Redifer explains the new modules will add 45 kilograms (99 pounds) to the airplane but are a necessary concession to safety. “The battery is a means to an end, rather than an area where the X-57 team is trying to innovate.  Our battery is heavier and probably lower energy density than you might get out of, say, a Tesla [electric car lithium ion] battery.”  To help prevent thermal runaway from spreading, the X-57 will now have 16 320 cell modules instead of eight 640-cell units.  Containment has been a major concern in the redesigned modules.

Electric Power Systems’ safer battery packs became part of George Bye’s Sun Flyer 2, and will probably additional data to NASA as they accumulate hours in the production training aircraft.

The batteries are part of Mod 2, a step in converting an Italian P2006T originally powered by twin Rotax engines to an electric craft with two “cruise” motors on the wingtips and a dozen “high-lift” motors distributed along the high aspect ratio wing’s leading edge.

Joby Motors supplies the 22-pound, 10-kilowatt (13.4 horsepower) lift motors and the 57-pound, 60-kilowatt (80.4 hp.) cruise motors.  This distributed electric propulsion should generate enough lift by blowing over the top of the wing to enable the airplane to take off at standard P2006T speed even with a wing of about half the area of the original.

As NASA explains, “The high-lift motors and propellers would be designed to activate, along with the wingtip cruise motors, to get the X-plane airborne. When the plane levels out for cruise mode, the high-lift motors would then deactivate. The five propeller blades for each motor would then stop rotating, and fold into the nacelles, so they don’t create unwanted drag during cruise. The two wingtip cruise motors would maintain flight during this phase of the flight. When the time comes to land, the motors would then reactivate, and centrifugal force would cause the propeller blades to unfold and create the appropriate lift for approach and landing.”

A simplified power control schematic for the X-57

With the battery issues solved and motors under test, NASA has now approved the final of four planned phases of the X-57 program.  These will include mounting the high-aspect-ratio wing, installing the high-lift and cruise motors and performing flight demonstrations by late 2018 or early 2019.

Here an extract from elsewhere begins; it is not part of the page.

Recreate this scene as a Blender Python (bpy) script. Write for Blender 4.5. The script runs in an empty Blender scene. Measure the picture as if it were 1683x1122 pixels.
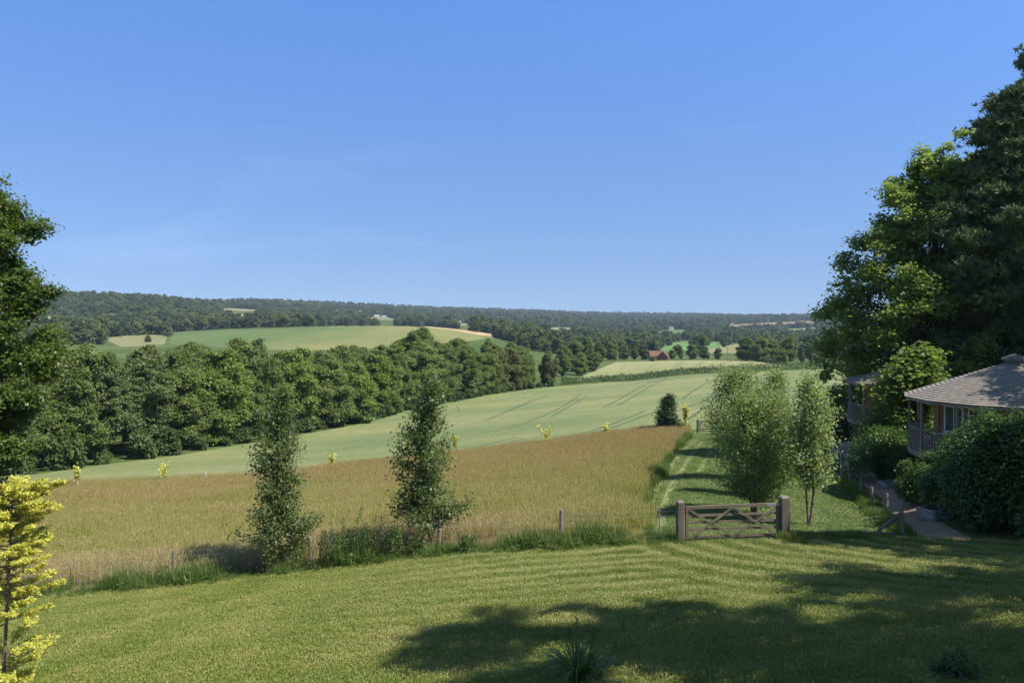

That civilian off-the-shelf (COTS) batteries may not have fulfilled their mission and set the program back about a year, but that year brought about improved battery packaging and control, and time to refine the complex control systems on the MOD 3 wing.  Pilots will gain additional simulator time to sort out how to deal with 14 motors.  With safety as a watchword, the X-57 Maxwell should be able to achieve its lofty goals, including flying on one-fifth the energy of the original, with ease.